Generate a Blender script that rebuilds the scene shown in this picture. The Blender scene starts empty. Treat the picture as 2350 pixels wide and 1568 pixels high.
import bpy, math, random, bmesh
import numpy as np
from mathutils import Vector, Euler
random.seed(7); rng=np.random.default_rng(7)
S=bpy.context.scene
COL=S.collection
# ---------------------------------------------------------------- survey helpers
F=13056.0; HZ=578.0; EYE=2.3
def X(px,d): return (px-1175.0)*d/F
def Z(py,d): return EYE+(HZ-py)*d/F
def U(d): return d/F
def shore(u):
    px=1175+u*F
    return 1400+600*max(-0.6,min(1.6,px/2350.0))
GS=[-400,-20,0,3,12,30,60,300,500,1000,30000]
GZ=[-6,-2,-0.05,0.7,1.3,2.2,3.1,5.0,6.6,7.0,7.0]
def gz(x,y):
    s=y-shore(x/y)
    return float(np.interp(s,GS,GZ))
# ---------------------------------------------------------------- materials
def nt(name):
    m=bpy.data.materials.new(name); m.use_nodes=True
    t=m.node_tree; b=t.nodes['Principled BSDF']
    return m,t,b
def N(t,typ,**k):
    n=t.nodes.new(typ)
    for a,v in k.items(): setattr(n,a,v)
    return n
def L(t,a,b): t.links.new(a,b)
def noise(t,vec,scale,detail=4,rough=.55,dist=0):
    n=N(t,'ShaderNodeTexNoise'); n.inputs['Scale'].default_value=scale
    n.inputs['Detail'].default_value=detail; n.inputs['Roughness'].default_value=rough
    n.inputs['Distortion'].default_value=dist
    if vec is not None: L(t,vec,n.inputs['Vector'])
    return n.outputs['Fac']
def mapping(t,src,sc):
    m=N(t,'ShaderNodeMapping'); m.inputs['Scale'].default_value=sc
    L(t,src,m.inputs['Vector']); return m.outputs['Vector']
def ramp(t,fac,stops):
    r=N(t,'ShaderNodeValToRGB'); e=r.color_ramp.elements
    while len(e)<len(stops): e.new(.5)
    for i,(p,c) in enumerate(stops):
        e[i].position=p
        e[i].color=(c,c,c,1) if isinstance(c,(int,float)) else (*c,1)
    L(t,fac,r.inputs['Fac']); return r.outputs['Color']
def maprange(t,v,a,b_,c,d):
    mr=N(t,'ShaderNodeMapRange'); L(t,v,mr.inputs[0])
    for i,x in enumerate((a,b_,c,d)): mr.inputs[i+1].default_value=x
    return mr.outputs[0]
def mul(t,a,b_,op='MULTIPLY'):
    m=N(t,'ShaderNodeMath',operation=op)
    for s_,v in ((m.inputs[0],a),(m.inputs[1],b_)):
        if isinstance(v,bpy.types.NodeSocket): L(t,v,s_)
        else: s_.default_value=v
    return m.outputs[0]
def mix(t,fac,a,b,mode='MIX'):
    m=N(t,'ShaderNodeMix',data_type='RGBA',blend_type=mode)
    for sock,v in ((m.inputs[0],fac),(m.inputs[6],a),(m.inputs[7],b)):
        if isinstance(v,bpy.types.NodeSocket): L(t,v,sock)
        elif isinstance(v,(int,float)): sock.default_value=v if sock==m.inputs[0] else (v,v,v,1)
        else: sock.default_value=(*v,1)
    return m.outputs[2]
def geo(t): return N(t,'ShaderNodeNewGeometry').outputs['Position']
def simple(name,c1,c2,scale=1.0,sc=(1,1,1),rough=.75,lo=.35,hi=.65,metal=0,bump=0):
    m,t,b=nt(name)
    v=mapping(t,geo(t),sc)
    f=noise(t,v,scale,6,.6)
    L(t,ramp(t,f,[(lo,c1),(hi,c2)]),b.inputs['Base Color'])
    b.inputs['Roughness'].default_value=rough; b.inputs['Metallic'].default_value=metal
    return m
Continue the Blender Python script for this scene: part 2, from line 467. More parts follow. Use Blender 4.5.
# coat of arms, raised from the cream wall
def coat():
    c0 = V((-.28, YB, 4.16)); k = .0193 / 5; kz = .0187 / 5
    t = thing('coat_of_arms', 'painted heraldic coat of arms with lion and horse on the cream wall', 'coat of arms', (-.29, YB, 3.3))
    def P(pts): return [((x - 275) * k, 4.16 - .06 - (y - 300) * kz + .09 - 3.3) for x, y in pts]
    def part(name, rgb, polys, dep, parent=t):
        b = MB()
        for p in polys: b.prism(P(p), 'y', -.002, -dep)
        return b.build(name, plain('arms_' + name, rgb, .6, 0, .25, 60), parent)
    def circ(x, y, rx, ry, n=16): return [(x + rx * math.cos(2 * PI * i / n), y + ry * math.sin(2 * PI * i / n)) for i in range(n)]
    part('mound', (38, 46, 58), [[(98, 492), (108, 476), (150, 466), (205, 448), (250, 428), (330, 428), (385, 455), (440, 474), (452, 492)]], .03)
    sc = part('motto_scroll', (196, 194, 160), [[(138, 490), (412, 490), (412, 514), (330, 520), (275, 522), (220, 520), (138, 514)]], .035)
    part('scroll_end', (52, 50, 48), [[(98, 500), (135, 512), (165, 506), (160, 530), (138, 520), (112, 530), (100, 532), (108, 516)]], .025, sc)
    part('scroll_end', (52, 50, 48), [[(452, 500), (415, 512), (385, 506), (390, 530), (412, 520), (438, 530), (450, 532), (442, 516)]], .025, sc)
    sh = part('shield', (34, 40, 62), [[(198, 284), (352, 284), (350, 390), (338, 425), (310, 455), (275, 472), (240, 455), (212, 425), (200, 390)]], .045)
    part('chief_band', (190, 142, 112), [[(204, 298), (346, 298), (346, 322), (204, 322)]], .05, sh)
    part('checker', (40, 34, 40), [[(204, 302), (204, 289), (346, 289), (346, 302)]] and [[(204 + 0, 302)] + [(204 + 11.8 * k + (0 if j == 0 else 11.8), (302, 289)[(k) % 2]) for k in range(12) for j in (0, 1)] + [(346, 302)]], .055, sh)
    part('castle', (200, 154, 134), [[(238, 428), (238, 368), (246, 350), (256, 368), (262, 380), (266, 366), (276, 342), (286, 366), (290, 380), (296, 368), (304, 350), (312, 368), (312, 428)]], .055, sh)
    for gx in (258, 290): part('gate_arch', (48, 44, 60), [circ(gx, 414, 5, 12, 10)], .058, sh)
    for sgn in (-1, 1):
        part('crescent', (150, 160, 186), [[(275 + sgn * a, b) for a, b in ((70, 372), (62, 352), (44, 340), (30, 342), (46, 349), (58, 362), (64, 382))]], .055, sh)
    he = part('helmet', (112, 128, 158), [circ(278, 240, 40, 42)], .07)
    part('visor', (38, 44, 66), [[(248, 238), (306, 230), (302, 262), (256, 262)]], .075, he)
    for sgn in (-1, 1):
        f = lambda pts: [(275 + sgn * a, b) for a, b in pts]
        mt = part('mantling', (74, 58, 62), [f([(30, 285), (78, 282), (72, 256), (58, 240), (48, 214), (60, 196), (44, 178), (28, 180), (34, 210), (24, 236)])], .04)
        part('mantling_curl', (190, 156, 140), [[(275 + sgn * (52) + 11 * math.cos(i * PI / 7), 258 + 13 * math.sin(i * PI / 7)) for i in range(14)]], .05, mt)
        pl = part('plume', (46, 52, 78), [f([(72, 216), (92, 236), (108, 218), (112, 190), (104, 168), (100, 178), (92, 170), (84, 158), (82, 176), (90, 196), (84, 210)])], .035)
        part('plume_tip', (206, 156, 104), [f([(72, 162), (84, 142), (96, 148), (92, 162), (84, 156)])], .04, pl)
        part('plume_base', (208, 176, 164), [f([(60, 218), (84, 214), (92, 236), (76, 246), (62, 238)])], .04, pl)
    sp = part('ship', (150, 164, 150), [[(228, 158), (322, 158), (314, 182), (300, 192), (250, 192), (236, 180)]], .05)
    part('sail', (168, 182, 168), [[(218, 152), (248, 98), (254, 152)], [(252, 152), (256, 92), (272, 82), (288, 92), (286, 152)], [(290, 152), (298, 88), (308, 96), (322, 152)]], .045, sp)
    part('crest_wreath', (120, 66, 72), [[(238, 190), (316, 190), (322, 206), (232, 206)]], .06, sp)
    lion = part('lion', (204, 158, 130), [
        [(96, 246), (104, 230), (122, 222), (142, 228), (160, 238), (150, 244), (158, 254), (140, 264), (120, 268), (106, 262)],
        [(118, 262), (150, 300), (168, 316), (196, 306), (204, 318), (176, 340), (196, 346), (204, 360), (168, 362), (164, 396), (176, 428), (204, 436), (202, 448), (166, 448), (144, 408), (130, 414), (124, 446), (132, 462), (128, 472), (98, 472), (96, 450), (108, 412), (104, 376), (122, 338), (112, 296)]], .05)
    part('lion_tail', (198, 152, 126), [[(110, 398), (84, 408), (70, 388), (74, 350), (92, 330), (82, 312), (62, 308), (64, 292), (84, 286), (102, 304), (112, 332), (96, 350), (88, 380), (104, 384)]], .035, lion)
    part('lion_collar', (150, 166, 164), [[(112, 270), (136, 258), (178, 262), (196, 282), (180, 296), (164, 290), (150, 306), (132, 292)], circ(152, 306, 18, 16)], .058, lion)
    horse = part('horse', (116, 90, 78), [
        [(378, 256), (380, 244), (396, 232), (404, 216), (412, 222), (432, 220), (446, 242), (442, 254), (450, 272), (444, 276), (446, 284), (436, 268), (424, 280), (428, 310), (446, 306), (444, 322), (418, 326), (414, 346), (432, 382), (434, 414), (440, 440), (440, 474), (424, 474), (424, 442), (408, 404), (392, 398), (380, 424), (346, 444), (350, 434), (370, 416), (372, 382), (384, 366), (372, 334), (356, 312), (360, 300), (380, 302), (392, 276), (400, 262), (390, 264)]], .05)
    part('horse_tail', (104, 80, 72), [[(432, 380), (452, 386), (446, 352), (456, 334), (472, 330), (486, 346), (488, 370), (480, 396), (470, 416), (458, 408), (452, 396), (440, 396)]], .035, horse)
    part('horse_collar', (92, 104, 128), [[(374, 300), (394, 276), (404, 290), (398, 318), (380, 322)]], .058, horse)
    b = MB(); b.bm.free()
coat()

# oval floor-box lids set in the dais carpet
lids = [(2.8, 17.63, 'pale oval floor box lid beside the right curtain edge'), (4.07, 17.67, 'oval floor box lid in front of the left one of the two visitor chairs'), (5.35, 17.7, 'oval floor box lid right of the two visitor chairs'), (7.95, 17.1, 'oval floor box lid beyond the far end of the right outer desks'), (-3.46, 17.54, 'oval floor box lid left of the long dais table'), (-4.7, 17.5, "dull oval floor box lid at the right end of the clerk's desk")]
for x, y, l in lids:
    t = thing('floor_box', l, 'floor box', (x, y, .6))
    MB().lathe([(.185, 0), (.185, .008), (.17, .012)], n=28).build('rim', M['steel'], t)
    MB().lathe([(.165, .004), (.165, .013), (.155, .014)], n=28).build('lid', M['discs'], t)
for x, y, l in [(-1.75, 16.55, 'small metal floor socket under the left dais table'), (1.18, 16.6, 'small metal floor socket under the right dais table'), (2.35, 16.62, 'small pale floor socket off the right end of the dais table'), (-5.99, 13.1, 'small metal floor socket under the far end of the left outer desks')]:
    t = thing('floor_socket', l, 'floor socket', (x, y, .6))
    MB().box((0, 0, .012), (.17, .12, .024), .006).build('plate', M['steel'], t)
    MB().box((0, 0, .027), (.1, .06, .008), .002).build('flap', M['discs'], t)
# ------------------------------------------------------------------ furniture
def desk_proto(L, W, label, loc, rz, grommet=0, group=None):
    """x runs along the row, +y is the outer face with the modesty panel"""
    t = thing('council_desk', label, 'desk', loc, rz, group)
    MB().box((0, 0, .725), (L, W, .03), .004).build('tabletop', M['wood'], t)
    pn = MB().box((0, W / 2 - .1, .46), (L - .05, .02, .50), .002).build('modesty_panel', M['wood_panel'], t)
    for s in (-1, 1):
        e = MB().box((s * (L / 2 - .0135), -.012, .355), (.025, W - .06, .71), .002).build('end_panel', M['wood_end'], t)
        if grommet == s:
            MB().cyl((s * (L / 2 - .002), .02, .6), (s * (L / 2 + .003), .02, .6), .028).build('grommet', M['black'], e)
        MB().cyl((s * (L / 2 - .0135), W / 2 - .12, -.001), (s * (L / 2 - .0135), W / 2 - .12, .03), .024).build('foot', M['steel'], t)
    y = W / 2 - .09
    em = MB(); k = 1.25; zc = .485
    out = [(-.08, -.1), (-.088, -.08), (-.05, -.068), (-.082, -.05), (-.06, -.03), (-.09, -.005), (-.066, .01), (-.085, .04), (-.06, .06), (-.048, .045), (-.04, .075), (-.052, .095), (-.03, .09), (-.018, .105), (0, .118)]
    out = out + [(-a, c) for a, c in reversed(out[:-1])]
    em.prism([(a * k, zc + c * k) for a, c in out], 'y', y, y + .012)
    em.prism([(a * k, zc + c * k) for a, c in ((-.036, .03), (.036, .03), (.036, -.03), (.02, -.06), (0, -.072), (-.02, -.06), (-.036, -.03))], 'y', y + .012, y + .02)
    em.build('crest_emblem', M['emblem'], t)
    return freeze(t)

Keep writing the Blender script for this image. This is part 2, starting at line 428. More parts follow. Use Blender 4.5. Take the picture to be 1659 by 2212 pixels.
= = = =
AIM: Give only the number of lines in the listing above that include the string "from".

RESULT OF THIS EXERCISE: 3